This is more of a question as to how exchanges actually work and some general thoughts I have, specific to BTC but really can apply to any cryptocurrency.
I’ve found at certain times I would like to either make a large purchase of BTC or a sale for fiat, and my only good option is to go to an exchange. This got me thinking, how do exchanges actually deal with this? Do they just keep a huge number of BTC around for buyers, and a large sum of fiat for sellers? I would think this has to be the case to execute the trade quickly, and they need to adjust this buffer based on the market.
Is there a way to make such a thing decentralized? The decentralized exchange would need to keep BTC and fiat laying around in the system, owned by the ‘exchange’ somehow.

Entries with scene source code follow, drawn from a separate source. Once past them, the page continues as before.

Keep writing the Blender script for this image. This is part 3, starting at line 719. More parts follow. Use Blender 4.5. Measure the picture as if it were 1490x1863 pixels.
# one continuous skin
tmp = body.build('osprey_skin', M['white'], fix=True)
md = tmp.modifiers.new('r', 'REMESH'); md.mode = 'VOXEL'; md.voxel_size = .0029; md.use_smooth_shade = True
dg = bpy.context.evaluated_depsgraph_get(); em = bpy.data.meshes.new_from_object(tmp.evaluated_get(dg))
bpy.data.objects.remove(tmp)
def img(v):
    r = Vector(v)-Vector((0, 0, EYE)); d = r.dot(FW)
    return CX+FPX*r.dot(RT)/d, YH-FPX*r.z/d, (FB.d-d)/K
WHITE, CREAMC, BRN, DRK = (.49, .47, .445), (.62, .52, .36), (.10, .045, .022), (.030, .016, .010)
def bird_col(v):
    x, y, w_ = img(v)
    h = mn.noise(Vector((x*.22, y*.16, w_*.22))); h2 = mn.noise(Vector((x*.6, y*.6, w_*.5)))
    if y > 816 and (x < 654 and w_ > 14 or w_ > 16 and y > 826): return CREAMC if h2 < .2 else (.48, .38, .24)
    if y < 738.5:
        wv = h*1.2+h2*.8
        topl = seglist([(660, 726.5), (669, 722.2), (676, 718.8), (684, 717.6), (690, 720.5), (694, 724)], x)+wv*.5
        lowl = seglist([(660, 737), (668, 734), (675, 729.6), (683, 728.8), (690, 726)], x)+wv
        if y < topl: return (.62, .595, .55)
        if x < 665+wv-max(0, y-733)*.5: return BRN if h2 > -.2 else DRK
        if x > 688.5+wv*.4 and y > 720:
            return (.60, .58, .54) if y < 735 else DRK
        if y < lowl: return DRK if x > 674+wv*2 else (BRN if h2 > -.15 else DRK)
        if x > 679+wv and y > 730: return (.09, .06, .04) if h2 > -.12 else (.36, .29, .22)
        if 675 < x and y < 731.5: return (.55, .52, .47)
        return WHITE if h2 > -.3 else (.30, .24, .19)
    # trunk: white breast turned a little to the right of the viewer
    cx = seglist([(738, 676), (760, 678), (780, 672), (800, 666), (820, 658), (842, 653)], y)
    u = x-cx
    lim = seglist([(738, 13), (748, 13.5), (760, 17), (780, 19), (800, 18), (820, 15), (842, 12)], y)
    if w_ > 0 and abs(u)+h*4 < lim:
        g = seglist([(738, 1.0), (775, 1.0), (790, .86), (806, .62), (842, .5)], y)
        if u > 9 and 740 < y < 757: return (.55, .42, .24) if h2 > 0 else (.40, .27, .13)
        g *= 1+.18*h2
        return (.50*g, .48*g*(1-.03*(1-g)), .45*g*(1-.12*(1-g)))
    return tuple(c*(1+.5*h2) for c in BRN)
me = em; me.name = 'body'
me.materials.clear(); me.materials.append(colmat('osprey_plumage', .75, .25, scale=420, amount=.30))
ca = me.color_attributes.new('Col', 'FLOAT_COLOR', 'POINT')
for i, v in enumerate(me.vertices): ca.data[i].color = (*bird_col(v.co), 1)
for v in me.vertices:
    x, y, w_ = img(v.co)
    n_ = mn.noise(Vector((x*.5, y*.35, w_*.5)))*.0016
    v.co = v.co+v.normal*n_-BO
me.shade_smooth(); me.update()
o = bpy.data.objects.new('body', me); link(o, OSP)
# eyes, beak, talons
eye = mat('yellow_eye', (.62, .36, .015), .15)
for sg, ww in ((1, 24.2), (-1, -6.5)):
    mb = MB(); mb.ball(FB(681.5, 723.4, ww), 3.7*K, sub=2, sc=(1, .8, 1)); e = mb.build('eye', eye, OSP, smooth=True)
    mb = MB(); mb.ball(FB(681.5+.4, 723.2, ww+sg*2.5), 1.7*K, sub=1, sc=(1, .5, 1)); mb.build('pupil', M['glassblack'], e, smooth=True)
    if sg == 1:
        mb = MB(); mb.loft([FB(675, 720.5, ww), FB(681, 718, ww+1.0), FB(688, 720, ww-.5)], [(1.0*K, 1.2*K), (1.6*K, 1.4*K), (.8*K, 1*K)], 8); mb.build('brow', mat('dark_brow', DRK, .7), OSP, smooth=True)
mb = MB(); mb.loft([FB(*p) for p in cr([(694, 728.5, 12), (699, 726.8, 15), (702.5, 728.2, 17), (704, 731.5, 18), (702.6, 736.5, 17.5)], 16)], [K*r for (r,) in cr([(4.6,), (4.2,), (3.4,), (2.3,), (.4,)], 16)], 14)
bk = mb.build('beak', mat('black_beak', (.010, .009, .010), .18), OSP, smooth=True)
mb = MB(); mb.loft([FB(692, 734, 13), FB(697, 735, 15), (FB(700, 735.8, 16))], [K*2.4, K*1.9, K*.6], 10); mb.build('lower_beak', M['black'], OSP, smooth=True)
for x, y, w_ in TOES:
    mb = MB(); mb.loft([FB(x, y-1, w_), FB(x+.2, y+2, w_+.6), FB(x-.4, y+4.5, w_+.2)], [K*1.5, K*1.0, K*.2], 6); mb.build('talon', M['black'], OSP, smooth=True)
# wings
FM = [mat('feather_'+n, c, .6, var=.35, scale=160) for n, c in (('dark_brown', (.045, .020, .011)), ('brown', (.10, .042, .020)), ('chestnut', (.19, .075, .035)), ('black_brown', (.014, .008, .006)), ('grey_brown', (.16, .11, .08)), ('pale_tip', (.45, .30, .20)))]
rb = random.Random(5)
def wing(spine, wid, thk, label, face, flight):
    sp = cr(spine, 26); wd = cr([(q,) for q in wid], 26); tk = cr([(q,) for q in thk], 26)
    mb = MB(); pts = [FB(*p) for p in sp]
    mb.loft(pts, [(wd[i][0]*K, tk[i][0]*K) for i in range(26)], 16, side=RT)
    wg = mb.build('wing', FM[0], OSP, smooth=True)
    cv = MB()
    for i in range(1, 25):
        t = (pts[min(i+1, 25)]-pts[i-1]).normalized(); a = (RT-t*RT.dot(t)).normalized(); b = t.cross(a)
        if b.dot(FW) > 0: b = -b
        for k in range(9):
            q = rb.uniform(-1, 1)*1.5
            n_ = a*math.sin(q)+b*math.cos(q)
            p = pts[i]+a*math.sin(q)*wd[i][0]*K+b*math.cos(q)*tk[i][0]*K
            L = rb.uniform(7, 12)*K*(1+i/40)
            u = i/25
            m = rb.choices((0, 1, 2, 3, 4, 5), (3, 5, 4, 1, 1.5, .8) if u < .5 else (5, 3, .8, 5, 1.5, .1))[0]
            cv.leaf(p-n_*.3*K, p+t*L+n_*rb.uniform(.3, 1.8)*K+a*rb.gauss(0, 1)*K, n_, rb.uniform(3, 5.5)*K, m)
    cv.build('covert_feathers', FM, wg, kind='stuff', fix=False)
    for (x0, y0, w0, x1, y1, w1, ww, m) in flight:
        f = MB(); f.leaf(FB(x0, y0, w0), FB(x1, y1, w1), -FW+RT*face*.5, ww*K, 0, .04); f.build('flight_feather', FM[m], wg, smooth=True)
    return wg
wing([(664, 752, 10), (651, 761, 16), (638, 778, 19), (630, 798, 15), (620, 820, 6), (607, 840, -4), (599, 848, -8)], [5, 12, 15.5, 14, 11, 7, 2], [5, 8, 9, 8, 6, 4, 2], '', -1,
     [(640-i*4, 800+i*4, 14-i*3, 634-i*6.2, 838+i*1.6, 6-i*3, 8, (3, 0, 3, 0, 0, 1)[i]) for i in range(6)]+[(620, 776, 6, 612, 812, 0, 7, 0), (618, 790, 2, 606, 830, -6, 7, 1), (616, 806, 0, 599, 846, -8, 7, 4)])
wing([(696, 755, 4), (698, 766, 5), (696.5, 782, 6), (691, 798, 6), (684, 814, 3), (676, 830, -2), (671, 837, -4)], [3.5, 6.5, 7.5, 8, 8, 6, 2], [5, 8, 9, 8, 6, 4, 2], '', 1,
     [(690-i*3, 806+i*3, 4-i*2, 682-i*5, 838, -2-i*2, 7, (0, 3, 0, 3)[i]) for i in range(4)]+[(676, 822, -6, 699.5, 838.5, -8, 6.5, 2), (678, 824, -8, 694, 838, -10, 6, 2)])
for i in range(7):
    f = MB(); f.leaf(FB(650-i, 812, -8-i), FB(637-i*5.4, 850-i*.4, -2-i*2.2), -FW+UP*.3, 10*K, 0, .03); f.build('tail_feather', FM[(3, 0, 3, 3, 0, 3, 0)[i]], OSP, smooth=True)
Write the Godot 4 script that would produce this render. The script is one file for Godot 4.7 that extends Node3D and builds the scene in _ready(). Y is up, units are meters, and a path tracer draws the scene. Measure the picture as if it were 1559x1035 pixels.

One thing Bisq provides is a good throttle to avoid making emotional trading decisions. It takes some time to find and complete an offer, and you have a transaction limit. Since trades are not automated, there is also so many trades a human can do. But I find this eats a lot of human time. I would love to see Bisq evolve into something that can handle high volumes and more automation.
I would envision something like telling Bisq: Here is $50k and I am willing to spend between X and Y per Bitcoin over a time range. Go find and fulfill all the orders. Maybe an API could be provided for people to write scripts with this logic.
I see the other threads about fiat transfers being hard to automate, but I think that will come eventually.